The early adopters, of course, were largely the big players in distribution. The return on investment model was too compelling for them to pass up, Sweeney says. Saving up to 10 percent on productivity in such an environment could return millions. But the price point of the technology has dropped sufficiently that now even smaller operations with fewer than 10 pickers can afford to explore voice. And why not since labor is certainly one of their largest expenditures.
Voice is no longer the reserve of the pickers, however. The entire distribution environment is using voice now, says Sweeney, from receiving and putaway to picking, replenishment and loading. The advances are such that some organizations are now looking at second-generation voice applications because they want to interleave, or combine, such tasks as picking with cycle counting.

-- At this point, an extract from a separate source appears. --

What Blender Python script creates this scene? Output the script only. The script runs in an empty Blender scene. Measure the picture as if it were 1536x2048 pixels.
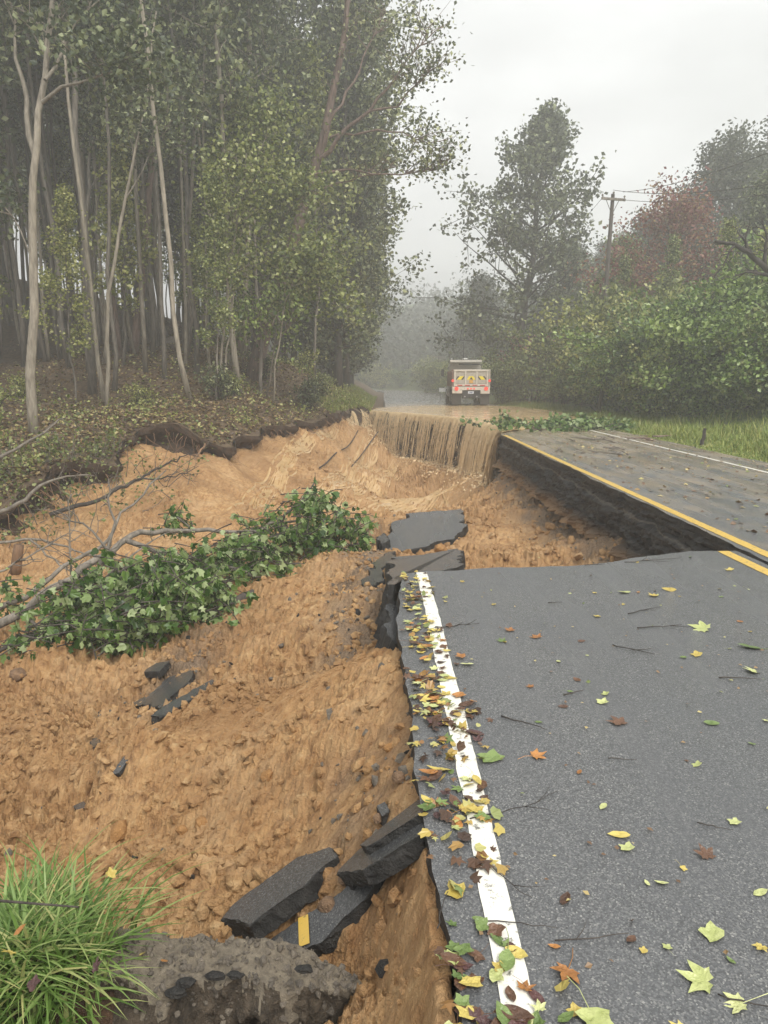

Ten years or so ago, voice could only run on single-purpose, specialized hardware. Some five years ago, developers began porting the software over to so-called multimodal platforms, Windows-type devices that often can scan bar-codes as well.
Sweeney says there is no longer a battle between voice and bar-codes. Or with keyboard entry, for that matter. He says it comes down to what's the right method for data capture. It may be that voice is better for directing pickers to a certain spot in the DC, where some data retrieval may be better handled by scanning.
Likewise, says Sweeney, the advent of a combination of voice and RFID promises to be of great value to DC operators.